Winning peace is an achievement at which we cannot scoff. In its haste to undo everything Ranil Wickremesinghe did, it would be idiotic of the Kumaratunga administration to undo peace. The downside of peace is that not in his wildest dreams did Wickremesinghe foresee that he would be rejected by the Sri Lankan people, who he glibly expected would stand by him even if he failed to communicate to them the relevance of his government's policies. That was not clever: we said so then, and we say so now - seldom has so poor a communicator reached the heights of politics he has.

That said, Wickremesinghe was so confident of a happy ending to the peace process he started that he never thought to curb LTTE infiltration into the capital. Indeed, neither has the alliance government. It is likely therefore that the Tigers are armed and ready to wreak chaos in Colombo should war break out again. The government and opposition will blame one another, but it is ordinary people who will suffer and die, as tens of thousands did for the 25 years prior to 2002.

The few arms shipments that have been intercepted by the navy demonstrate clearly that the Tigers have been investing significantly in sophisticated weaponry despite the truce, and that must also have been for a reason. It would not do for the services to be caught off balance just because war fits in nicely with Kumaratunga's wider agenda. After all, her mother suspended the constitution and ran the country by dictat for two years after her term expired in 1975, until she was at last turfed out of Temple Trees in 1977.
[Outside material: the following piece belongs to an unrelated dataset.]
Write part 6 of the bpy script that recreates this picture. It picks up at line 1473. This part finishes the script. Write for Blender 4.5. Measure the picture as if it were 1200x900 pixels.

Kumaratunga is given to going on television and telling the nation that should it elect the UNP in future and get it into the mess it did, she will not step forward to put things right ever again. Well, no one forced her to dissolve parliament and sup with the devil to win power. It was of her own making: as the Sinhala idiom goes, illan kanawa. Well, as it has turned out, it is not a case of illan kanawa just for her, but for all those who elected her. Little solace that, for poor little Lanka, which must carry the cross of the Bandaranaikes a while longer.